Late edit: This tweet came in after I sent the link to this article on Twitter:




Special thanks to Kathi for transcribing the podcast and sharing it with me.

104 thoughts on “Fear within the Homeschool Movement Interferes with Sex Abuse Victims Getting Adequate Help and Justice for Perpetrators”

  1. i think that at least in this instance, better training for both the LEOs and the SWs would have prevented the situation. The idea that the Fourth Amendment does not apply to social workers is not unique to this county in Missouri, but I have no idea if there any statistics regarding the prevalence of such illegal entries.

    Imagine how this couple views the “government” now. Even more so the children. This was no doubt a great trauma to them.

    “Messy House” can be fairly subjective, as Marsha points out. Still, I wish some other news sources had covered this case.

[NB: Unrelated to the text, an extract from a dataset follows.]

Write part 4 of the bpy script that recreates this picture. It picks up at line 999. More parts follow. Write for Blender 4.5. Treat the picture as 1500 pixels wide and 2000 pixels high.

  2. Julie Anne, the stats are simple. About 1-2% of members contact HSLDA for any reason during the year, about a third of those are “interesting” cases that show up in the court report. In scope, it’s about what we see with IRS audits, and hopefully we can agree that people rightly fear those and rightly consult with H&R Block and others to avoid them. No?

    The big issue, though, is the auditor’s question; what would social services personnel be doing if they didn’t know that someone was watching? Prior to the legal cases that won the freedom to homeschool, the answer was that they’d aggressively remove children from homes for truancy and put people through a living Hell.

    Which is what any auditor worth his salt will tell you. The big reason for him coming to a company or agency (ISO, Baldrige, GAO audits, etc..) is not because of what he finds. It is because things will go south quickly if people start thinking that nobody is watching what they do.